The former shows the tactile roughness of stones and their compact shape when held in our hands. Coson executed this through stencils representing rocks and stones in varying shapes and mass, spraying them while they’re lying on the canvas. She takes the stencil off and then presses them onto another canvas, so there are positives and negatives, using different ways to mimic the essence of the rock: is it its texture, hardness or shape?

“I divided each element, arranging the rocks in different ways and trying to mimic the surface with stone spray — a spray paint which mimics the texture of stones,” she explains.

 “I’m trying to single out just the arrangement. When we look at rock gardens, it’s not so much about the rocks, but how they become a tool for meditation when arranged.”

They are accented with ultramarine, a shade of blue Coson has always worked with that is also the name of a rock. The color of the rock of the same name, however, is nothing like the vibrant blue-violet synthetic color.

This series will be complemented by a rock garden assembled in the center of the Tall Gallery, each rock covered in ultramarine-colored velvet, a material with a snugness that can fit each rock’s shape and form.

It reflects Coson’s fascination with rocks she had at her home growing up, displayed on a wooden pedestal. “They’re just rocks, essentially hollow, but for thousands of years, they have been known to hold so much value based on how porous, thin and asymmetric they are,” Coson offers, pointing out qualities otherwise signifying material weakness but which also makes them ornamental.

As for the black-and-white series, Coson clarifies they are maps, her visualization of the energies that hover and flow between rocks in space. Coson carries on with the suggestion of movement, capturing energies caught mid-flight, an integral element in Coson’s work. In her last two shows in 2015, “Ghost” in Rome, Italy and “How to Appear without a Trace” in London, Coson worked at capturing the energies of the metaphysical in canvas by mimicking it.

“Those last (exhibitions) were uncanny, and I transferred this uncanniness to the presence in the dry garden. It is quite difficult to capture, but it’s what I am trying to evoke,” she says.

Coson paints onto a sheet of metal and transfers it onto a surface like canvas or paper, and puts it through an etching press. “The sheet acts like an etching plate except I don’t etch into it. There are no acids involved so I kind of just wipe away, especially for the monochrome ones, and put them through one of London’s largest etch presses which is 3,000 pounds of pressure per square inch,” she elaborates.

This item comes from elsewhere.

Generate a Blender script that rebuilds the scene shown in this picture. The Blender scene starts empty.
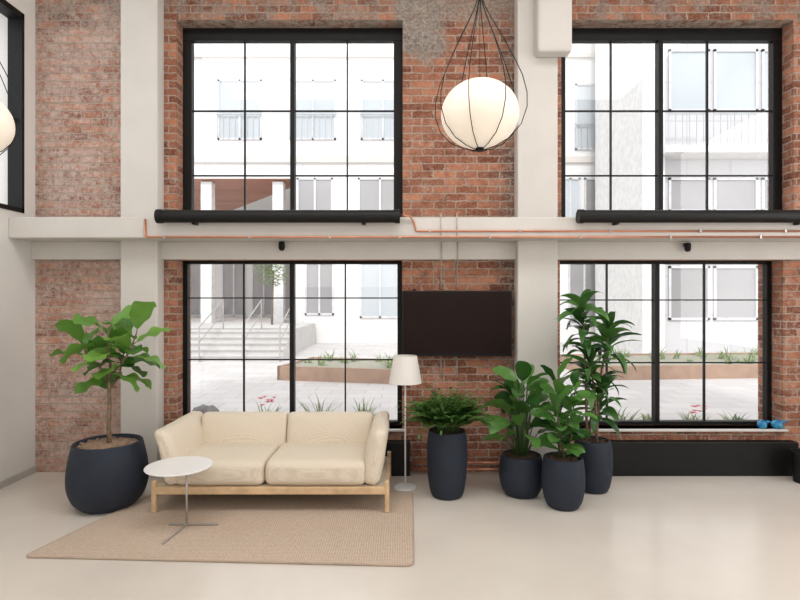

Coson reiterates that “Process of Elimination” is a study, her attempt at understanding as she distills texture and arrangement, energy and flow, down to its very essence; it does not provide answers, asking not why, but only how. True enough, tranquility radiates from the canvas.

* * *

“Process of Elimination” is on view from April 6 to 31 at Finale Art File, Warehouse 17, La Fuerza Compound, 2241 Chino Roces Avenue, Makati. Gallery hours are from Monday to Saturday, 10 a.m. to 7 p.m. www.finaleartfile.com.